After Sunday’s drubbing at the hands of the Lions—a 47-9 eyesore—owner and general manager Jerry Jones was asked about McCarthy’s status, and quickly shot down the idea of saving this season with a coaching change. He was asked about it again during his weekly radio appearance on 105.7 The Fan in Dallas.

He was blunt in his approach to McCarthy: “I won’t be making any others [coaching changes] during the season.”

Cowboys Made 1 In-Season Coaching Change Under Jerry Jones
While in-season coaching changes have helped other struggling organizations in the past, Jones has one experience of having changed coaches in his time as Cowboys owner, and he did not like how things turned out much.

The change came in 2010, after the Cowboys had gone 11-5 the previous year under Wade Phillips. But they started 1-7 that year, as Tony Romo struggled with injury and was not very effective when he was healthy. After firing Phillips and bringing on Jason Garrett, the Cowboys went 5-3.

That does not matter as much to Jones, though, as the fact that Phillips went on, five years later, to be the defensive coordinator in Denver, helping the Broncos to a Super Bowl championship.

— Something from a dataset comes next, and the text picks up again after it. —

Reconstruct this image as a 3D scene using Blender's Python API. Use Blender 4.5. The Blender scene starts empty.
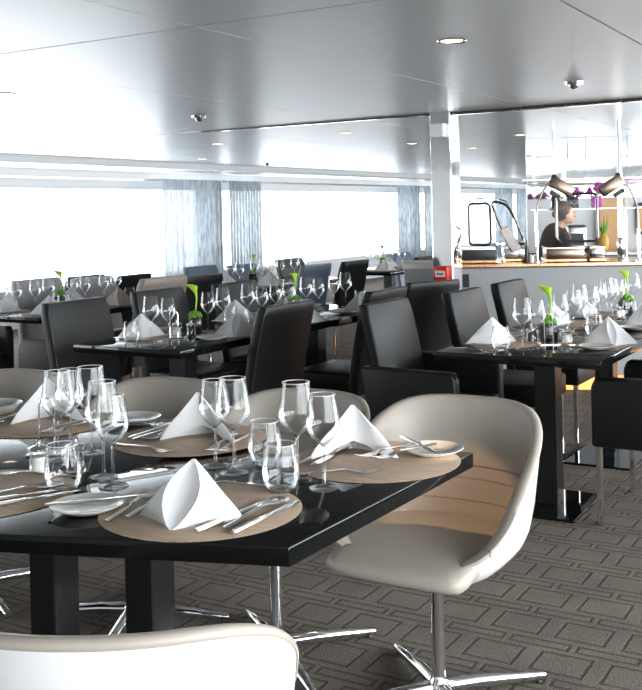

“They usually are ineffective,” Jones said, via the Dallas Morning News. “At that particular time [with Phillips], I did think it was the thing to do. I think it did produce a positive effect, but we’ll never know. All Wade did was move over to Denver — he didn’t become the head coach, he became the defensive coordinator — and that was one of the few times in my 35 years in the NFL that I heard throughout the league that the one coach was responsible for them having the team, and that was Wade Phillips running the defense for Denver when they won the Super Bowl.

“Now that was the coach I’d let go out of here just a few years earlier. So, so much for knee jerking on 1-7.”

 
Mike McCarthy a Lame-Duck Coach
All that might make sense, of course, if Jones had confidence in McCarthy. If the sentiment is that the Cowboys should not have let Phillips go after the 1-7 start, because he helped a team to a championship five years later, then being unwilling to make a move on McCarthy now much mean that the Cowboys are committed to McCarthy, long-term.

And yet, he is in the final year of his contract, and the Cowboys have made no move to extend him. Jones is letting McCarthy twist in the wind, effectively a lame duck without a new deal.

McCarthy addressed his contract status on Monday.

“I think it’s just part of the business,” McCarthy said, via Todd Archer of ESPN. “When people ask me about really anything with the team, part of working here, it’s part of the business.”